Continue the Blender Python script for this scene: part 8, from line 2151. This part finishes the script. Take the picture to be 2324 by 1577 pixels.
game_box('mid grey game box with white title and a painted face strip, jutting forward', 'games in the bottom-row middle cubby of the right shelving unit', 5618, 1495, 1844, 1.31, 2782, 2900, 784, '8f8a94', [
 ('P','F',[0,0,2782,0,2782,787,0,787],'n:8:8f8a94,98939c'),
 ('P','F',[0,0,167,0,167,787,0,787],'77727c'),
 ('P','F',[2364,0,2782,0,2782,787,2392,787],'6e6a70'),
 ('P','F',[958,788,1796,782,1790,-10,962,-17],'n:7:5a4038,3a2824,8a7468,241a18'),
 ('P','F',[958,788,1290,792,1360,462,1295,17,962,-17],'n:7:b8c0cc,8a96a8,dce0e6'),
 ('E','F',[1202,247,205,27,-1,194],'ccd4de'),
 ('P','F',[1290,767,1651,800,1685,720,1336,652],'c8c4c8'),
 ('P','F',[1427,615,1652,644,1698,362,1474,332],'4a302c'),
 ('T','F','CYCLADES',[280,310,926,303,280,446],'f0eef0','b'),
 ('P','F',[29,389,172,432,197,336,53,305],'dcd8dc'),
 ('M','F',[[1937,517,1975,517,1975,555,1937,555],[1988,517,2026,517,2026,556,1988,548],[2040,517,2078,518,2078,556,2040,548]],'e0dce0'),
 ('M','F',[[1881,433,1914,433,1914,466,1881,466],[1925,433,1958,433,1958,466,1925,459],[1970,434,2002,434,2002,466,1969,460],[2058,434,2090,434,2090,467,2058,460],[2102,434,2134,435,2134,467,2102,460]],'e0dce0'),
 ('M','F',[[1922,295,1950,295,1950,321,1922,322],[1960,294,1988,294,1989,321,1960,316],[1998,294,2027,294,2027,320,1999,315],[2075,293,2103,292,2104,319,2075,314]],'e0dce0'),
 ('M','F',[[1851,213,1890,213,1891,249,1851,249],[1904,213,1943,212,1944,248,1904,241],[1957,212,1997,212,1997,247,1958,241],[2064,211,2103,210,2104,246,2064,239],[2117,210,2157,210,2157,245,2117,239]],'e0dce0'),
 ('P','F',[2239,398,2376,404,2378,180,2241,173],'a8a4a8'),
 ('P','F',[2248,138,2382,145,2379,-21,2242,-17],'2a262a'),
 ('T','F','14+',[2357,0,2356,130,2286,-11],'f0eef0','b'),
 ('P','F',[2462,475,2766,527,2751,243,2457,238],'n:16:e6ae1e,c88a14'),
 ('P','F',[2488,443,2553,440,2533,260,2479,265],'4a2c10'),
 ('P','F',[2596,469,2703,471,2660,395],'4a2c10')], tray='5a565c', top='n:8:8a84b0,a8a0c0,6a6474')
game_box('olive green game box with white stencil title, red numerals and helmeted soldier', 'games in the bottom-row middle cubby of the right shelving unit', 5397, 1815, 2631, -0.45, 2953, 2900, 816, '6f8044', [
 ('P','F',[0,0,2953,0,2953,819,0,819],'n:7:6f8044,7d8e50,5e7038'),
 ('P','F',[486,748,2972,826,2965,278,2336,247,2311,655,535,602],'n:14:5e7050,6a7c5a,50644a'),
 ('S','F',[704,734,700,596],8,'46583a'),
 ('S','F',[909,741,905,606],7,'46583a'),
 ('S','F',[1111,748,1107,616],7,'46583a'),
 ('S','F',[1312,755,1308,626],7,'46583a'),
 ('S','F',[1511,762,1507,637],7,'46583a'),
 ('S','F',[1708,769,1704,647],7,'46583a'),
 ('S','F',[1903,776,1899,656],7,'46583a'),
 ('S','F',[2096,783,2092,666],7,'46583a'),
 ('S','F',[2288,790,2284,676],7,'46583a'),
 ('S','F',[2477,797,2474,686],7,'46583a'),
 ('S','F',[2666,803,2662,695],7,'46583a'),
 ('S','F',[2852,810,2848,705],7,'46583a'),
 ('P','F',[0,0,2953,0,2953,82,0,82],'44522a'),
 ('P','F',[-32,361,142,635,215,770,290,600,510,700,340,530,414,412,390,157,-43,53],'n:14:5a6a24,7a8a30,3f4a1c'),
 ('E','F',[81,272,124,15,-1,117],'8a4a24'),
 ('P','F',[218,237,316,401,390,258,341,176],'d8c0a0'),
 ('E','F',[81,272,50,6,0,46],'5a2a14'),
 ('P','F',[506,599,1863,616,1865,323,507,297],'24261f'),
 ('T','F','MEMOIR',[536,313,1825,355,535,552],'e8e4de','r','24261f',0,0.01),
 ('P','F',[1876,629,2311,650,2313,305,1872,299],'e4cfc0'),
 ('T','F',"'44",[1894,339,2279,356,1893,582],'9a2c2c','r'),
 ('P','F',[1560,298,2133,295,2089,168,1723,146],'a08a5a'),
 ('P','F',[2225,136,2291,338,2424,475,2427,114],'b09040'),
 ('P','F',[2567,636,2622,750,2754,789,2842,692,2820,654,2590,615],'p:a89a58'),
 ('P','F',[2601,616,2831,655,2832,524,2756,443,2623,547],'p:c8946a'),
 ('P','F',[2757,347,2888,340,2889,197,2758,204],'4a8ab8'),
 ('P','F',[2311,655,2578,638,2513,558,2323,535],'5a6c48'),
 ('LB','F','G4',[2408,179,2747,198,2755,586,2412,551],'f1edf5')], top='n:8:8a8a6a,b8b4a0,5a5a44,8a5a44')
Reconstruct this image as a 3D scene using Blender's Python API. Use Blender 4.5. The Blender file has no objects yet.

The problem.
Print the material verbatim, all of it.

The solution.
Continue the Blender Python script for this scene: part 8, from line 2151. This part finishes the script. Take the picture to be 2324 by 1577 pixels.
game_box('mid grey game box with white title and a painted face strip, jutting forward', 'games in the bottom-row middle cubby of the right shelving unit', 5618, 1495, 1844, 1.31, 2782, 2900, 784, '8f8a94', [
 ('P','F',[0,0,2782,0,2782,787,0,787],'n:8:8f8a94,98939c'),
 ('P','F',[0,0,167,0,167,787,0,787],'77727c'),
 ('P','F',[2364,0,2782,0,2782,787,2392,787],'6e6a70'),
 ('P','F',[958,788,1796,782,1790,-10,962,-17],'n:7:5a4038,3a2824,8a7468,241a18'),
 ('P','F',[958,788,1290,792,1360,462,1295,17,962,-17],'n:7:b8c0cc,8a96a8,dce0e6'),
 ('E','F',[1202,247,205,27,-1,194],'ccd4de'),
 ('P','F',[1290,767,1651,800,1685,720,1336,652],'c8c4c8'),
 ('P','F',[1427,615,1652,644,1698,362,1474,332],'4a302c'),
 ('T','F','CYCLADES',[280,310,926,303,280,446],'f0eef0','b'),
 ('P','F',[29,389,172,432,197,336,53,305],'dcd8dc'),
 ('M','F',[[1937,517,1975,517,1975,555,1937,555],[1988,517,2026,517,2026,556,1988,548],[2040,517,2078,518,2078,556,2040,548]],'e0dce0'),
 ('M','F',[[1881,433,1914,433,1914,466,1881,466],[1925,433,1958,433,1958,466,1925,459],[1970,434,2002,434,2002,466,1969,460],[2058,434,2090,434,2090,467,2058,460],[2102,434,2134,435,2134,467,2102,460]],'e0dce0'),
 ('M','F',[[1922,295,1950,295,1950,321,1922,322],[1960,294,1988,294,1989,321,1960,316],[1998,294,2027,294,2027,320,1999,315],[2075,293,2103,292,2104,319,2075,314]],'e0dce0'),
 ('M','F',[[1851,213,1890,213,1891,249,1851,249],[1904,213,1943,212,1944,248,1904,241],[1957,212,1997,212,1997,247,1958,241],[2064,211,2103,210,2104,246,2064,239],[2117,210,2157,210,2157,245,2117,239]],'e0dce0'),
 ('P','F',[2239,398,2376,404,2378,180,2241,173],'a8a4a8'),
 ('P','F',[2248,138,2382,145,2379,-21,2242,-17],'2a262a'),
 ('T','F','14+',[2357,0,2356,130,2286,-11],'f0eef0','b'),
 ('P','F',[2462,475,2766,527,2751,243,2457,238],'n:16:e6ae1e,c88a14'),
 ('P','F',[2488,443,2553,440,2533,260,2479,265],'4a2c10'),
 ('P','F',[2596,469,2703,471,2660,395],'4a2c10')], tray='5a565c', top='n:8:8a84b0,a8a0c0,6a6474')
game_box('olive green game box with white stencil title, red numerals and helmeted soldier', 'games in the bottom-row middle cubby of the right shelving unit', 5397, 1815, 2631, -0.45, 2953, 2900, 816, '6f8044', [
 ('P','F',[0,0,2953,0,2953,819,0,819],'n:7:6f8044,7d8e50,5e7038'),
 ('P','F',[486,748,2972,826,2965,278,2336,247,2311,655,535,602],'n:14:5e7050,6a7c5a,50644a'),
 ('S','F',[704,734,700,596],8,'46583a'),
 ('S','F',[909,741,905,606],7,'46583a'),
 ('S','F',[1111,748,1107,616],7,'46583a'),
 ('S','F',[1312,755,1308,626],7,'46583a'),
 ('S','F',[1511,762,1507,637],7,'46583a'),
 ('S','F',[1708,769,1704,647],7,'46583a'),
 ('S','F',[1903,776,1899,656],7,'46583a'),
 ('S','F',[2096,783,2092,666],7,'46583a'),
 ('S','F',[2288,790,2284,676],7,'46583a'),
 ('S','F',[2477,797,2474,686],7,'46583a'),
 ('S','F',[2666,803,2662,695],7,'46583a'),
 ('S','F',[2852,810,2848,705],7,'46583a'),
 ('P','F',[0,0,2953,0,2953,82,0,82],'44522a'),
 ('P','F',[-32,361,142,635,215,770,290,600,510,700,340,530,414,412,390,157,-43,53],'n:14:5a6a24,7a8a30,3f4a1c'),
 ('E','F',[81,272,124,15,-1,117],'8a4a24'),
 ('P','F',[218,237,316,401,390,258,341,176],'d8c0a0'),
 ('E','F',[81,272,50,6,0,46],'5a2a14'),
 ('P','F',[506,599,1863,616,1865,323,507,297],'24261f'),
 ('T','F','MEMOIR',[536,313,1825,355,535,552],'e8e4de','r','24261f',0,0.01),
 ('P','F',[1876,629,2311,650,2313,305,1872,299],'e4cfc0'),
 ('T','F',"'44",[1894,339,2279,356,1893,582],'9a2c2c','r'),
 ('P','F',[1560,298,2133,295,2089,168,1723,146],'a08a5a'),
 ('P','F',[2225,136,2291,338,2424,475,2427,114],'b09040'),
 ('P','F',[2567,636,2622,750,2754,789,2842,692,2820,654,2590,615],'p:a89a58'),
 ('P','F',[2601,616,2831,655,2832,524,2756,443,2623,547],'p:c8946a'),
 ('P','F',[2757,347,2888,340,2889,197,2758,204],'4a8ab8'),
 ('P','F',[2311,655,2578,638,2513,558,2323,535],'5a6c48'),
 ('LB','F','G4',[2408,179,2747,198,2755,586,2412,551],'f1edf5')], top='n:8:8a8a6a,b8b4a0,5a5a44,8a5a44')
Reconstruct this image as a 3D scene using Blender's Python API. Use Blender 4.5. The Blender file has no objects yet.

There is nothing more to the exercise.